“It’s going to take time.” Amanda Ogle is told this by every person in her life trying to help her. When her car, the only home she has, is stolen, recovered but impounded, and unable to be returned to her unless she pays the over-$270 fee, she needs a solution immediately. She demands help right that second. She tries to get a lawyer and a court proceeding going instantly. But that’s not how this country’s justice system, legal system, or economical system works. Stephanie Laing’s new film Tow, based on the true story of Ogle, is a tough indictment on how our country does so little to help or aid people in need under its capitalist umbrella and how the only true help there is to get in this world is just one person willing to step in.
Seamlessly wearing a pair of fake cigarette-stained teeth and (less-seamlessly) rocking a messy blonde hairdo, Rose Byrne trades one world-weary struggling woman after her last year’s (finally) Oscar-nominated turn in If I Had Legs, I’d Kick You for another world-weary struggling woman. Amanda Ogle, a woman still battling her past trauma and substance abuse issues, has one certain roof over her head: her 1991 Toyota Camry. Finally securing a job at a pet spa, she exits her successful interview to discover her car is missing (her one requirement for work). After tracking it down to the correct towing lot, she is unable to afford the couple hundred it is to return it. Eventually, and ridiculously, the fee balloons to over $21,000. She knows it is her legal right to have her car back without payment and fights for an appeal with the help of a young lawyer, who had thankfully overheard her plea at the courthouse. Byrne is expectedly good at making Amanda understandably helpless and incapable of being taken seriously by everyone around her, while also a passionate woman worth rooting for. Ogle knows she’s had to own up to her own mistakes, but as a woman being scammed by a greedy, money-sucking system, she fights for her own dignity.
Tow features the kind of ensemble cast that is so well-assembled with likable faces, it peaks immediate curiosity with that alone. Amanda Ogle’s world is populated with many unique personalities, most setting specific boundaries with her and working to the best of the confides of their positions to help her. Nobody is against her whatsoever. They may not like her, but they sympathize enough. But with the recognizable names taking part in this project, some fit right in (Octavia Spencer as the tough-love shelter manager Barb and Dominic Sessa as Amanda’s noble, scrappy young lawyer Kevin), some stick out like a sore thumb (Ariana DeBose playing to the back row and Demi Lovato, so unable to shed her image, made even more hard to look past when she even gets to sing), and some are nice to have around but do so little (Simon Rex as the towing company employee and Elsie Fisher as her estranged, aspiring-designer daughter).

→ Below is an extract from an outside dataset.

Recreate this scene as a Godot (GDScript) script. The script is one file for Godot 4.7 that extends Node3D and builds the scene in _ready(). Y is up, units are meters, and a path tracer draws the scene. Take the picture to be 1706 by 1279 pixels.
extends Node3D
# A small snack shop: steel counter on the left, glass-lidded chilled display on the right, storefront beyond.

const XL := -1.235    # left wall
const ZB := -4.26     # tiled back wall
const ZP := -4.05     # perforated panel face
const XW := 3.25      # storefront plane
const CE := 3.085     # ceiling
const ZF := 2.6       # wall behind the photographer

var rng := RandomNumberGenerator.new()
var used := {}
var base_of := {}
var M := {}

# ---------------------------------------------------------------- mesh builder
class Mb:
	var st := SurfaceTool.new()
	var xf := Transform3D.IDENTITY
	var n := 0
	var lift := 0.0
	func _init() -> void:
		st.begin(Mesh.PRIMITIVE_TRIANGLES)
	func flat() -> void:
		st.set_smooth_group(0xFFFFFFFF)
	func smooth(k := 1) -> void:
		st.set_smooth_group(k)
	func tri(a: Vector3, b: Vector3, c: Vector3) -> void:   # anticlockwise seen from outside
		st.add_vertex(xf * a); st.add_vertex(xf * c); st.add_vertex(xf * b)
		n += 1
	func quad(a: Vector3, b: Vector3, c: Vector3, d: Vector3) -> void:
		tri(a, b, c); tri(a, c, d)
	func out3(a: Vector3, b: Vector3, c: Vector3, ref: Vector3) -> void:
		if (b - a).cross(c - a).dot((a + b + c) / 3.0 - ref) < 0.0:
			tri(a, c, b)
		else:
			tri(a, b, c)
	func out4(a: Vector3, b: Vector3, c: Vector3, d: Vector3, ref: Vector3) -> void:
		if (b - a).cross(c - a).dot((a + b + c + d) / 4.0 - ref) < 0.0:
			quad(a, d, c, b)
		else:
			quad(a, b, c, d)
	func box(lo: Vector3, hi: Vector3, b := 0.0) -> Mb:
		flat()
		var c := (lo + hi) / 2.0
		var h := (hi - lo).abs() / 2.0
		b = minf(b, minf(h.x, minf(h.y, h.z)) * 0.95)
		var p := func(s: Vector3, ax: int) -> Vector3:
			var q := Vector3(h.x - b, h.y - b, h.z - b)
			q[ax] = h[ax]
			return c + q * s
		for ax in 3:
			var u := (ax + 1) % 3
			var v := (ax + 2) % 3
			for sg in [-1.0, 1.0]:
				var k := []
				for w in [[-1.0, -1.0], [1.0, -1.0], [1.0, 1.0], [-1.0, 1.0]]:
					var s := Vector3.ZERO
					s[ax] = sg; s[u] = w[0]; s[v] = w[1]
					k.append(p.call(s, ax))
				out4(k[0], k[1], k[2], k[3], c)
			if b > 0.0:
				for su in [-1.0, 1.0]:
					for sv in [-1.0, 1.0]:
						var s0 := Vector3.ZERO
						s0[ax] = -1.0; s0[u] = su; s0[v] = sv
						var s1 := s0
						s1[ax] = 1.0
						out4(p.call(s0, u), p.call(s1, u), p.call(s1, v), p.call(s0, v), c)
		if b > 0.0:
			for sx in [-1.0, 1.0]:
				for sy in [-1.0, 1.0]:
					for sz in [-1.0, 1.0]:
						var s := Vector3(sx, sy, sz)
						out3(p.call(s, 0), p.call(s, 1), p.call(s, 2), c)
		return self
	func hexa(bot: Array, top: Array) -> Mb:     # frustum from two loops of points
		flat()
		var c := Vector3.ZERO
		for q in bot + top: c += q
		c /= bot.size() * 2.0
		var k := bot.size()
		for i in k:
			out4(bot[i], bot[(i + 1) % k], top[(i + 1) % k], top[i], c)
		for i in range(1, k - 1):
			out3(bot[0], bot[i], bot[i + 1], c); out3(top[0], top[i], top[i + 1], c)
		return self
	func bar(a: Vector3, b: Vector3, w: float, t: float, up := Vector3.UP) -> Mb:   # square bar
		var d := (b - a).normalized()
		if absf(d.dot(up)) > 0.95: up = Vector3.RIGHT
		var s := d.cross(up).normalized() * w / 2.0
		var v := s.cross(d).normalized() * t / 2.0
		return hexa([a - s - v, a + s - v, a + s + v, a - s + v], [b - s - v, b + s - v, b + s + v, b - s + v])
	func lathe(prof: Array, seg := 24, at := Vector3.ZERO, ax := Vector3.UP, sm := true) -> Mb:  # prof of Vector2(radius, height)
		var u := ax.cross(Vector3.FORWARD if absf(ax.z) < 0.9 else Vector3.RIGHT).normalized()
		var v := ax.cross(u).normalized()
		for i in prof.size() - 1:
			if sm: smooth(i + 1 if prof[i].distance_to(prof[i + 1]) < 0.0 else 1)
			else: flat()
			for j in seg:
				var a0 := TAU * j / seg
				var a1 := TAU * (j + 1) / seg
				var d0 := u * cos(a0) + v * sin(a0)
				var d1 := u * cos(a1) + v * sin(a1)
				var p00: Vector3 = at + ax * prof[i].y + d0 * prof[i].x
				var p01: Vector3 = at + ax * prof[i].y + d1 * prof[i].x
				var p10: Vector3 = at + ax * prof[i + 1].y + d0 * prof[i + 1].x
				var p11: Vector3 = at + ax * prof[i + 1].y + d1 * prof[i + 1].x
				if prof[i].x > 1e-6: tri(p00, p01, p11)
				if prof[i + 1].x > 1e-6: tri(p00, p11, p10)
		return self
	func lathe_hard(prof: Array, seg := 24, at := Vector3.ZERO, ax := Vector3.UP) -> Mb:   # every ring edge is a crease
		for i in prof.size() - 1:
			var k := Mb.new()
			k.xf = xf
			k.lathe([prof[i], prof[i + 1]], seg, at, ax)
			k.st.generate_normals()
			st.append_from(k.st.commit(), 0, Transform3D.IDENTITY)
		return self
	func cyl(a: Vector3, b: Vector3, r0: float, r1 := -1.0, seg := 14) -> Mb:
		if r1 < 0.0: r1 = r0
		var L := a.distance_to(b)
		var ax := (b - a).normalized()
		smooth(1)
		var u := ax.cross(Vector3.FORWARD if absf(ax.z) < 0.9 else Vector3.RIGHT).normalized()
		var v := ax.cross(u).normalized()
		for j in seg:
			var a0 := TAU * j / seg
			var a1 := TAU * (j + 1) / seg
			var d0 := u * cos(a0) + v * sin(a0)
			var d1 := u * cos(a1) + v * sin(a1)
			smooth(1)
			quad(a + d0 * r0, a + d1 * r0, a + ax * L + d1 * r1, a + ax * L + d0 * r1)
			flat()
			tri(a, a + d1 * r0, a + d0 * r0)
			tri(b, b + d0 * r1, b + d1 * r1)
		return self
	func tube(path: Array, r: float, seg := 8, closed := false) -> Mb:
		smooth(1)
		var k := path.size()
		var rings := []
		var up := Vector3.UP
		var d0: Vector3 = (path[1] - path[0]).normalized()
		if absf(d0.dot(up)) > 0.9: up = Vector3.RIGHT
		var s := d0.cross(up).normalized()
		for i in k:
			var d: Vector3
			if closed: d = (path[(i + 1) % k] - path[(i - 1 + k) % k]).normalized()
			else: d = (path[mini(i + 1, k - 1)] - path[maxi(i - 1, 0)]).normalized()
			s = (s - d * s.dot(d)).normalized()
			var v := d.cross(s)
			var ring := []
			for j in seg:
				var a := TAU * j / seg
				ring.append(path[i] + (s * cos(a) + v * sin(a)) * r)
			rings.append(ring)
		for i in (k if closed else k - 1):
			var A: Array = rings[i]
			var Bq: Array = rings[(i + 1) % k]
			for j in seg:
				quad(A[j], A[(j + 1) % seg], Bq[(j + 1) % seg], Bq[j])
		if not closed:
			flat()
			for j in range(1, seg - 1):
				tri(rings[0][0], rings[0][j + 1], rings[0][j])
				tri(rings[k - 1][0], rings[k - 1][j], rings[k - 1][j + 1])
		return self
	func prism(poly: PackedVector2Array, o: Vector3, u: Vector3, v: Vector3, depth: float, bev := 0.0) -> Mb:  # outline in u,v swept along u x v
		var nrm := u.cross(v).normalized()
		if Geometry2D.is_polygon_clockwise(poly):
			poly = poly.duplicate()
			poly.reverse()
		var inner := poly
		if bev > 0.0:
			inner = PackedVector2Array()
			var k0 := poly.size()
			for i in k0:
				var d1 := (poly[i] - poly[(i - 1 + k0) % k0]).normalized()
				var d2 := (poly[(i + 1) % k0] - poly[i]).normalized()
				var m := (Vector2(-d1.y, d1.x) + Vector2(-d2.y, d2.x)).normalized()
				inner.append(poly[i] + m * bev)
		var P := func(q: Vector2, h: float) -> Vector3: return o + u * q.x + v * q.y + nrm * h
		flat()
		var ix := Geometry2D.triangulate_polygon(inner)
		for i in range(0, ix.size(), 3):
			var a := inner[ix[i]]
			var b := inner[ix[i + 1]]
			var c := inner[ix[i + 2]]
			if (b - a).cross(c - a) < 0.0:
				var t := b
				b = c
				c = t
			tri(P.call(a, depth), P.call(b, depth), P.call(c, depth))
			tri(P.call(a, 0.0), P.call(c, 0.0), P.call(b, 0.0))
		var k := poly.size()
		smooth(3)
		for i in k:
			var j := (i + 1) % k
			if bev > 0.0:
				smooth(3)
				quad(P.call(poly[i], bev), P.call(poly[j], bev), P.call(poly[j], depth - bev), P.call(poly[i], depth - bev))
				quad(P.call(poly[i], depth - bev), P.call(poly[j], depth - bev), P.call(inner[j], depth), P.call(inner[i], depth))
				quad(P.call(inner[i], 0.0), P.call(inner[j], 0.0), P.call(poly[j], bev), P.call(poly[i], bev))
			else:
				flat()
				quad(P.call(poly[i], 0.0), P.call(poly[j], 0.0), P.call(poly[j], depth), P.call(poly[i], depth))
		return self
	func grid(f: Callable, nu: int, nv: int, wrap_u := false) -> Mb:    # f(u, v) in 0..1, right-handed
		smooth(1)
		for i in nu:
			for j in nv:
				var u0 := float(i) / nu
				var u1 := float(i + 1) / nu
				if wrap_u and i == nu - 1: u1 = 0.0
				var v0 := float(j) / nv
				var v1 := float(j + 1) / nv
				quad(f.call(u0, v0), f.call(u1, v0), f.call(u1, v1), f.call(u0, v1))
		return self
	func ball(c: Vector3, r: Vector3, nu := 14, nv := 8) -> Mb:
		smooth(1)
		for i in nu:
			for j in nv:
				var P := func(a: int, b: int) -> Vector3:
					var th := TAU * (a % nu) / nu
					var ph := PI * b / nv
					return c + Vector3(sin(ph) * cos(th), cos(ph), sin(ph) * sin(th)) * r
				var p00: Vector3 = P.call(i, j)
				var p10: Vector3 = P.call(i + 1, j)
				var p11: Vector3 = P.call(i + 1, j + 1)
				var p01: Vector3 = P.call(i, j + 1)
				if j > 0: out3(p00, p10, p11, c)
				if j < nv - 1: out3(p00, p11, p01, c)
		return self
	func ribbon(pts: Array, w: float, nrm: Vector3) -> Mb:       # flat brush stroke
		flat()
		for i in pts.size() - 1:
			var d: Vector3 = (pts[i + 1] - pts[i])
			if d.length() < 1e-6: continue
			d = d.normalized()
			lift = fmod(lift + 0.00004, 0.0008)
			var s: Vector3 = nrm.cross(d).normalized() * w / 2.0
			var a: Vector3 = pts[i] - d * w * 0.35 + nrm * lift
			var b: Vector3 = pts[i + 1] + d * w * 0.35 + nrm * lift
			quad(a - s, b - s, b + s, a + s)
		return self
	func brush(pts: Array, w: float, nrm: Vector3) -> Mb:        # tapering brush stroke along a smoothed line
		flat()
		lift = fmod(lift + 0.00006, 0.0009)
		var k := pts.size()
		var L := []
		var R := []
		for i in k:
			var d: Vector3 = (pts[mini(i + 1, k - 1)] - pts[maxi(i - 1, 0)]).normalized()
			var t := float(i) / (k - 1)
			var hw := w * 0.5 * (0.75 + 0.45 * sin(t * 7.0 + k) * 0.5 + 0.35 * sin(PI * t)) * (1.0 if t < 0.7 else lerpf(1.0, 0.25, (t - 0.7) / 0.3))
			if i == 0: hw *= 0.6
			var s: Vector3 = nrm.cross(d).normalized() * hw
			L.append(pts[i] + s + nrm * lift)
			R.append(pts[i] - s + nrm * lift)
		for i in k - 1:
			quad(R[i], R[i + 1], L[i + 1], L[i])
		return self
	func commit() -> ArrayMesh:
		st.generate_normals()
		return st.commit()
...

It serves Amanda’s journey well to highlight the various individuals that kept her afloat in her legal battle, but by the end, it feels like a stronger, tighter emphasis on her relationship with Kevin as the film’s central plot would have left a more memorable impression. Sessa was such a discovery when he burst onto the scene in 2023’s The Holdovers, a face ripped out of the 1970s, and he works excellently as an earnest, occasionally sloppy partner to Byrne’s Amanda, you wish the film would just be a two-hander. The film’s end credits literally play footage of the real Amanda, her daughter, and the real Kevin gathered together and it doesn’t land as emotionally as it should because their relationship in the film lacks the substance and development of, for example, Julia Roberts and Albert Finney’s in Erin Brockovich. Not to say this film should just be a carbon copy of that story, but the similarities are already there, it becomes too easy to compare what that film does so right and where this film can’t quite excel.
Laing is a strong at keeping the tone upbeat and sunny, even during Ogle’s lowest points, though the passage of time is quite shapeless. Amanda’s battle lasts a whole year, but the structure of the film makes it feel like a few weeks, lacking preciseness in depicting how much of a chunk of her life this was for her. But Byrne is so watchable, carrying every moment of the film on her back, and that is enough to keep it a totally recommendable viewing. It may not fix the issues of the 1% profiting off of the vulnerable 99%, but it proves that while the war may never be won in this country, winning just one small battle is still a huge leap forward.